Given problem: Copy all of the material word for word, except for the pictures.
# START OF Task input
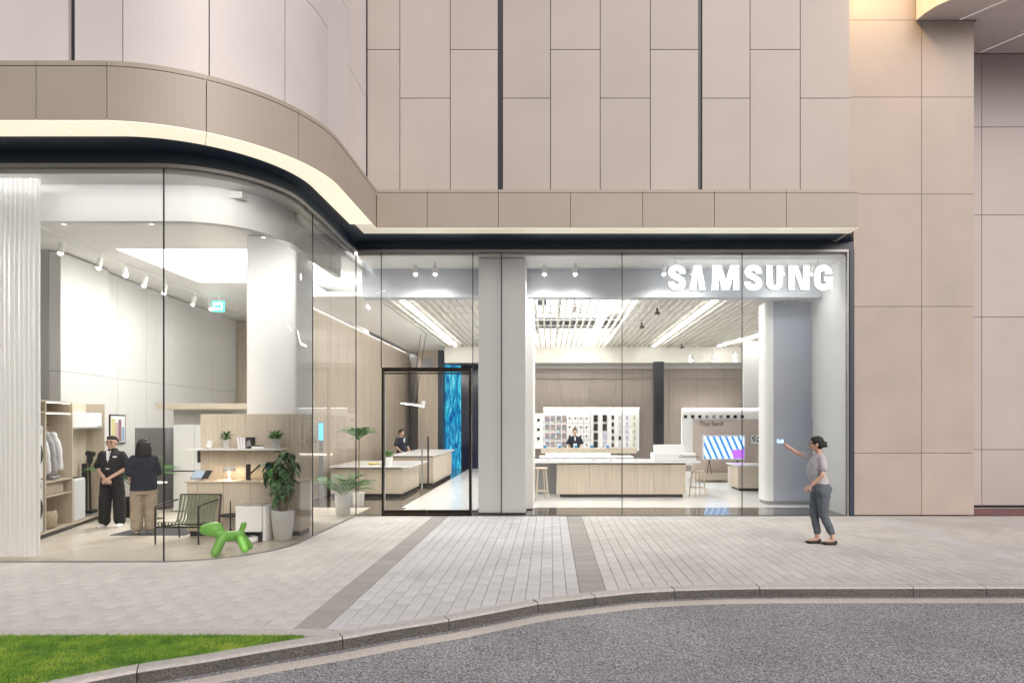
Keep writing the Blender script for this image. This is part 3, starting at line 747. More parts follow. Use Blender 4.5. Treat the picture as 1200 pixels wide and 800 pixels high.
# pale wall right of hall
struct('wall_hall_right', MB().box((871-VX)*22/F, 22.0, 2.05, 9.6, 22.2, 4.7), white)
# side wall inside, right end of glass
struct('wall_right_end', MB().box(6.06, 13.12, 0, 6.16, 14.8, 5.32), whitecol)
# blue-grey column right
rc = thing('grey_column', 'blue grey panelled column with rounded left edge behind the glass at right', 'column', (5.4, 14.9, 0))
xa, xb = (889-VX)*15.3/F, (951-VX)*14.8/F; xm = (907-VX)*14.79/F
mb = MB(); arcp = [(xa+.14-.14*math.cos(PI/2*k/8), 14.80+.14-.14*math.sin(PI/2*k/8)) for k in range(9)]
poly = [(xa, 15.3)]+arcp+[(xm-.004, 14.8), (xm-.004, 15.3)]
o = mb.prism(poly, .09, 4.688).build('corner_panel', whitecol, rc, world=True); fix_normals(o); o.data.shade_smooth() if False else None
MB().box(xm, 14.79, .09, xb, 15.5, 4.688).build('front_panel', bluegrey, rc, world=True)
MB().box(xa+.03, 14.83, .007, xb-.01, 15.28, .088).build('plinth', greyp, rc, world=True)
# big white pillar
wp = thing('white_pillar', 'broad glossy white pillar standing just behind the glass beside the entrance door', 'pillar', (-.95, 13.5, 0))
for a, b in ((560.5, 586.8), (588.2, 616)):
    Yp = 13.28; MB().box((a-VX)*Yp/F, Yp, .03, (b-VX)*Yp/F, Yp+.9, 5.318, b=.012).build('panel', whitecol, wp, world=True)
MB().box((562-VX)*13.3/F, 13.31, .005, (615-VX)*13.3/F, 14.1, .03).build('plinth', blackm, wp, world=True)
MB().box((616.5-VX)*13.9/F, 13.95, .03, (627-VX)*16.0/F, 16.0, 4.6).build('return_panel', white, wp, world=True)
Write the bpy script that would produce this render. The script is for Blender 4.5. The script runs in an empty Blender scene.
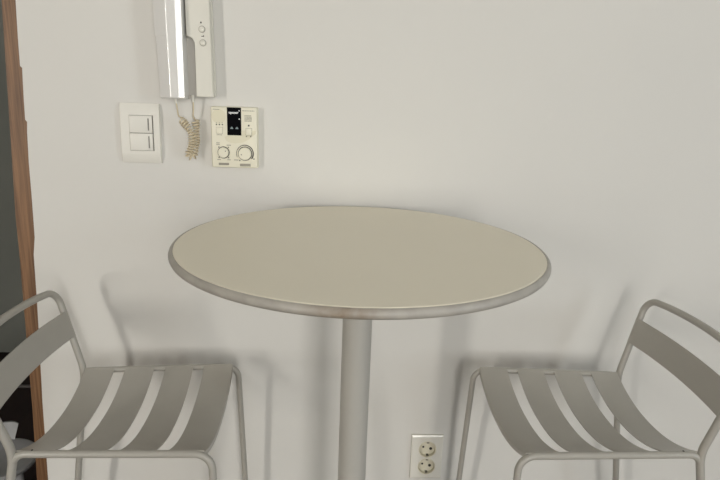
import bpy, bmesh, math, random
from mathutils import Vector, Matrix
random.seed(4)
S = bpy.context.scene
COL = S.collection
PI = math.pi

# ------------------------------------------------------------------ materials
def mat(name, col, rough=.5, spec=.5, metal=0, bump=0, bscale=200, var=0, vscale=6, coat=0):
    m = bpy.data.materials.new(name); m.use_nodes = True
    nt = m.node_tree; b = nt.nodes['Principled BSDF']
    b.inputs['Base Color'].default_value = (*col, 1)
    b.inputs['Roughness'].default_value = rough
    b.inputs['Metallic'].default_value = metal
    b.inputs['Specular IOR Level'].default_value = spec
    b.inputs['Coat Weight'].default_value = coat
    tc = nt.nodes.new('ShaderNodeTexCoord')
    if bump:
        n = nt.nodes.new('ShaderNodeTexNoise'); n.inputs['Scale'].default_value = bscale; n.inputs['Detail'].default_value = 4
        bp = nt.nodes.new('ShaderNodeBump'); bp.inputs['Strength'].default_value = bump; bp.inputs['Distance'].default_value = .002
        nt.links.new(tc.outputs['Object'], n.inputs['Vector'])
        nt.links.new(n.outputs['Fac'], bp.inputs['Height']); nt.links.new(bp.outputs['Normal'], b.inputs['Normal'])
    if var:
        n = nt.nodes.new('ShaderNodeTexNoise'); n.inputs['Scale'].default_value = vscale; n.inputs['Detail'].default_value = 5
        mx = nt.nodes.new('ShaderNodeMix'); mx.data_type = 'RGBA'
        mx.inputs['A'].default_value = (*[c * (1 - var) for c in col], 1)
        mx.inputs['B'].default_value = (*[min(1, c * (1 + var)) for c in col], 1)
        nt.links.new(tc.outputs['Object'], n.inputs['Vector'])
        nt.links.new(n.outputs['Fac'], mx.inputs['Factor']); nt.links.new(mx.outputs['Result'], b.inputs['Base Color'])
    return m

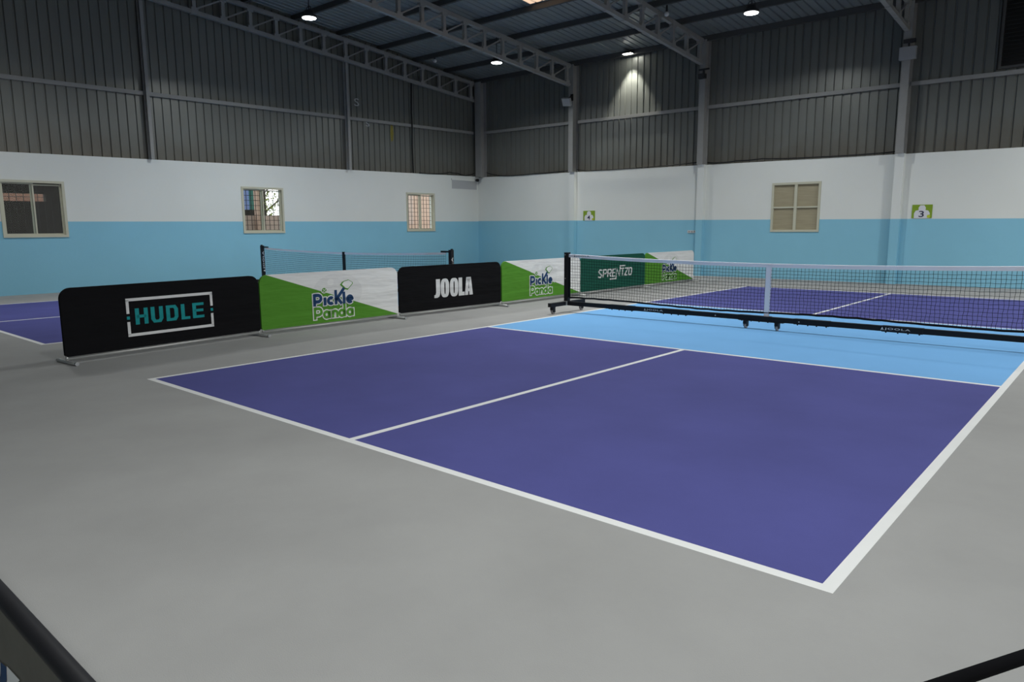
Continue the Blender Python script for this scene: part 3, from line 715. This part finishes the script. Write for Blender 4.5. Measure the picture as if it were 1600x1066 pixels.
# teal block lettering in a broken white frame
hud = []
def blk(polys_strokes, x, w, h=1.0):
    for pts, cl in polys_strokes: hud.extend(place(ribbon(pts, 0.30, cl), x, 0.328, w, 0.177))
def fit_letter(strokes, x0, x1, z0, z1, t):                 # strokes given on the centre line inside a unit box
    o = []
    for pts, cl in strokes:
        P = [(x0 + t / 2 + px * (x1 - x0 - t), z0 + t / 2 + pz * (z1 - z0 - t)) for px, pz in pts]; o.extend(ribbon(P, t, cl))
    return o
def ends(strokes, x0, x1, z0, z1, t, ext):                  # same, with open vertical ends reaching the box edge
    o = []
    for pts, cl, e0, e1 in strokes:
        k = 0.70; th = t * k                      # horizontals thinner than uprights
        P = [Vector(((x0 + t / 2 + px * (x1 - x0 - t)) * k, z0 + th / 2 + pz * (z1 - z0 - th))) for px, pz in pts]
        if e0: P[0] = P[0] + (P[0] - P[1]).normalized() * th / 2
        if e1: P[-1] = P[-1] + (P[-1] - P[-2]).normalized() * th / 2
        o.extend([[(x / k, z) for x, z in q] for q in ribbon([tuple(p) for p in P], th, cl)])
    return o
z0, z1, tt = 0.328, 0.508, 0.045
c = 0.20
hud += ends([([(0, 0), (0, 1)], 0, 1, 1), ([(1, 0), (1, 1)], 0, 1, 1), ([(0, 0.5), (1, 0.5)], 0, 0, 0)], 0.747, 0.891, z0, z1, tt, 0)
hud += ends([([(0, 1), (0, c), (c, 0), (1 - c, 0), (1, c), (1, 1)], 0, 1, 1)], 0.924, 1.066, z0, z1, tt, 0)
hud += ends([([(0, 0), (0, 1), (1 - c, 1), (1, 1 - c), (1, c), (1 - c, 0)], 1, 0, 0)], 1.102, 1.246, z0, z1, tt, 0)
hud += ends([([(0, 1), (0, 0), (1, 0)], 0, 1, 1)], 1.282, 1.390, z0, z1, tt, 0)
hud += ends([([(1, 1), (0, 1), (0, 0), (1, 0)], 0, 1, 1), ([(0, 0.5), (0.92, 0.5)], 0, 0, 1)], 1.425, 1.570, z0, z1, tt, 0)
fx0, fx1, fz0, fz1, ft = 0.655, 1.690, 0.218, 0.608, 0.032
frame = []
for a in (((fx0, fz1), (fx1, fz1)), ((fx0, fz0), (fx1, fz0))): frame += [[(a[0][0], a[0][1] - ft / 2), (a[1][0], a[1][1] - ft / 2), (a[1][0], a[1][1] + ft / 2), (a[0][0], a[0][1] + ft / 2)]]
for x in (fx0 + ft / 2, fx1 - ft / 2):
    frame += [[(x - ft / 2, fz0), (x + ft / 2, fz0), (x + ft / 2, 0.366), (x - ft / 2, 0.366)], [(x - ft / 2, 0.456), (x + ft / 2, 0.456), (x + ft / 2, fz1), (x - ft / 2, fz1)]]
    hud += [[(x - ft / 2, 0.393), (x + ft / 2, 0.393), (x + ft / 2, 0.427), (x - ft / 2, 0.427)]]
barrier('black banner barrier with teal block lettering inside a white frame, nearest the viewer', JP[0], JP[1], [(frame, 1), (hud, 2)], [m_blackfab, m_wprint, m_teal], 2.345, -0.025, ('l', 'r'))

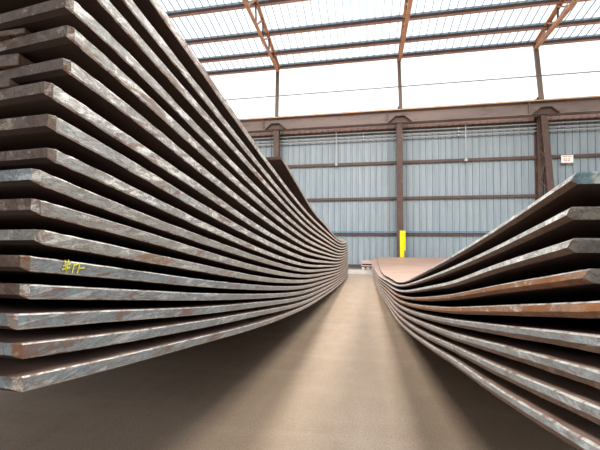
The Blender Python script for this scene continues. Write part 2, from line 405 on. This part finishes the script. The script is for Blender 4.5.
# END OF Task input
Answer to the task:
Keep writing the Blender script for this image. This is part 3, starting at line 747. More parts follow. Use Blender 4.5. Treat the picture as 1200 pixels wide and 800 pixels high.
# pale wall right of hall
struct('wall_hall_right', MB().box((871-VX)*22/F, 22.0, 2.05, 9.6, 22.2, 4.7), white)
# side wall inside, right end of glass
struct('wall_right_end', MB().box(6.06, 13.12, 0, 6.16, 14.8, 5.32), whitecol)
# blue-grey column right
rc = thing('grey_column', 'blue grey panelled column with rounded left edge behind the glass at right', 'column', (5.4, 14.9, 0))
xa, xb = (889-VX)*15.3/F, (951-VX)*14.8/F; xm = (907-VX)*14.79/F
mb = MB(); arcp = [(xa+.14-.14*math.cos(PI/2*k/8), 14.80+.14-.14*math.sin(PI/2*k/8)) for k in range(9)]
poly = [(xa, 15.3)]+arcp+[(xm-.004, 14.8), (xm-.004, 15.3)]
o = mb.prism(poly, .09, 4.688).build('corner_panel', whitecol, rc, world=True); fix_normals(o); o.data.shade_smooth() if False else None
MB().box(xm, 14.79, .09, xb, 15.5, 4.688).build('front_panel', bluegrey, rc, world=True)
MB().box(xa+.03, 14.83, .007, xb-.01, 15.28, .088).build('plinth', greyp, rc, world=True)
# big white pillar
wp = thing('white_pillar', 'broad glossy white pillar standing just behind the glass beside the entrance door', 'pillar', (-.95, 13.5, 0))
for a, b in ((560.5, 586.8), (588.2, 616)):
    Yp = 13.28; MB().box((a-VX)*Yp/F, Yp, .03, (b-VX)*Yp/F, Yp+.9, 5.318, b=.012).build('panel', whitecol, wp, world=True)
MB().box((562-VX)*13.3/F, 13.31, .005, (615-VX)*13.3/F, 14.1, .03).build('plinth', blackm, wp, world=True)
MB().box((616.5-VX)*13.9/F, 13.95, .03, (627-VX)*16.0/F, 16.0, 4.6).build('return_panel', white, wp, world=True)
Write the bpy script that would produce this render. The script is for Blender 4.5. The script runs in an empty Blender scene.
import bpy, bmesh, math, random
from mathutils import Vector, Matrix
random.seed(4)
S = bpy.context.scene
COL = S.collection
PI = math.pi

# ------------------------------------------------------------------ materials
def mat(name, col, rough=.5, spec=.5, metal=0, bump=0, bscale=200, var=0, vscale=6, coat=0):
    m = bpy.data.materials.new(name); m.use_nodes = True
    nt = m.node_tree; b = nt.nodes['Principled BSDF']
    b.inputs['Base Color'].default_value = (*col, 1)
    b.inputs['Roughness'].default_value = rough
    b.inputs['Metallic'].default_value = metal
    b.inputs['Specular IOR Level'].default_value = spec
    b.inputs['Coat Weight'].default_value = coat
    tc = nt.nodes.new('ShaderNodeTexCoord')
    if bump:
        n = nt.nodes.new('ShaderNodeTexNoise'); n.inputs['Scale'].default_value = bscale; n.inputs['Detail'].default_value = 4
        bp = nt.nodes.new('ShaderNodeBump'); bp.inputs['Strength'].default_value = bump; bp.inputs['Distance'].default_value = .002
        nt.links.new(tc.outputs['Object'], n.inputs['Vector'])
        nt.links.new(n.outputs['Fac'], bp.inputs['Height']); nt.links.new(bp.outputs['Normal'], b.inputs['Normal'])
    if var:
        n = nt.nodes.new('ShaderNodeTexNoise'); n.inputs['Scale'].default_value = vscale; n.inputs['Detail'].default_value = 5
        mx = nt.nodes.new('ShaderNodeMix'); mx.data_type = 'RGBA'
        mx.inputs['A'].default_value = (*[c * (1 - var) for c in col], 1)
        mx.inputs['B'].default_value = (*[min(1, c * (1 + var)) for c in col], 1)
        nt.links.new(tc.outputs['Object'], n.inputs['Vector'])
        nt.links.new(n.outputs['Fac'], mx.inputs['Factor']); nt.links.new(mx.outputs['Result'], b.inputs['Base Color'])
    return m

Continue the Blender Python script for this scene: part 3, from line 715. This part finishes the script. Write for Blender 4.5. Measure the picture as if it were 1600x1066 pixels.
# teal block lettering in a broken white frame
hud = []
def blk(polys_strokes, x, w, h=1.0):
    for pts, cl in polys_strokes: hud.extend(place(ribbon(pts, 0.30, cl), x, 0.328, w, 0.177))
def fit_letter(strokes, x0, x1, z0, z1, t):                 # strokes given on the centre line inside a unit box
    o = []
    for pts, cl in strokes:
        P = [(x0 + t / 2 + px * (x1 - x0 - t), z0 + t / 2 + pz * (z1 - z0 - t)) for px, pz in pts]; o.extend(ribbon(P, t, cl))
    return o
def ends(strokes, x0, x1, z0, z1, t, ext):                  # same, with open vertical ends reaching the box edge
    o = []
    for pts, cl, e0, e1 in strokes:
        k = 0.70; th = t * k                      # horizontals thinner than uprights
        P = [Vector(((x0 + t / 2 + px * (x1 - x0 - t)) * k, z0 + th / 2 + pz * (z1 - z0 - th))) for px, pz in pts]
        if e0: P[0] = P[0] + (P[0] - P[1]).normalized() * th / 2
        if e1: P[-1] = P[-1] + (P[-1] - P[-2]).normalized() * th / 2
        o.extend([[(x / k, z) for x, z in q] for q in ribbon([tuple(p) for p in P], th, cl)])
    return o
z0, z1, tt = 0.328, 0.508, 0.045
c = 0.20
hud += ends([([(0, 0), (0, 1)], 0, 1, 1), ([(1, 0), (1, 1)], 0, 1, 1), ([(0, 0.5), (1, 0.5)], 0, 0, 0)], 0.747, 0.891, z0, z1, tt, 0)
hud += ends([([(0, 1), (0, c), (c, 0), (1 - c, 0), (1, c), (1, 1)], 0, 1, 1)], 0.924, 1.066, z0, z1, tt, 0)
hud += ends([([(0, 0), (0, 1), (1 - c, 1), (1, 1 - c), (1, c), (1 - c, 0)], 1, 0, 0)], 1.102, 1.246, z0, z1, tt, 0)
hud += ends([([(0, 1), (0, 0), (1, 0)], 0, 1, 1)], 1.282, 1.390, z0, z1, tt, 0)
hud += ends([([(1, 1), (0, 1), (0, 0), (1, 0)], 0, 1, 1), ([(0, 0.5), (0.92, 0.5)], 0, 0, 1)], 1.425, 1.570, z0, z1, tt, 0)
fx0, fx1, fz0, fz1, ft = 0.655, 1.690, 0.218, 0.608, 0.032
frame = []
for a in (((fx0, fz1), (fx1, fz1)), ((fx0, fz0), (fx1, fz0))): frame += [[(a[0][0], a[0][1] - ft / 2), (a[1][0], a[1][1] - ft / 2), (a[1][0], a[1][1] + ft / 2), (a[0][0], a[0][1] + ft / 2)]]
for x in (fx0 + ft / 2, fx1 - ft / 2):
    frame += [[(x - ft / 2, fz0), (x + ft / 2, fz0), (x + ft / 2, 0.366), (x - ft / 2, 0.366)], [(x - ft / 2, 0.456), (x + ft / 2, 0.456), (x + ft / 2, fz1), (x - ft / 2, fz1)]]
    hud += [[(x - ft / 2, 0.393), (x + ft / 2, 0.393), (x + ft / 2, 0.427), (x - ft / 2, 0.427)]]
barrier('black banner barrier with teal block lettering inside a white frame, nearest the viewer', JP[0], JP[1], [(frame, 1), (hud, 2)], [m_blackfab, m_wprint, m_teal], 2.345, -0.025, ('l', 'r'))

The Blender Python script for this scene continues. Write part 2, from line 405 on. This part finishes the script. The script is for Blender 4.5.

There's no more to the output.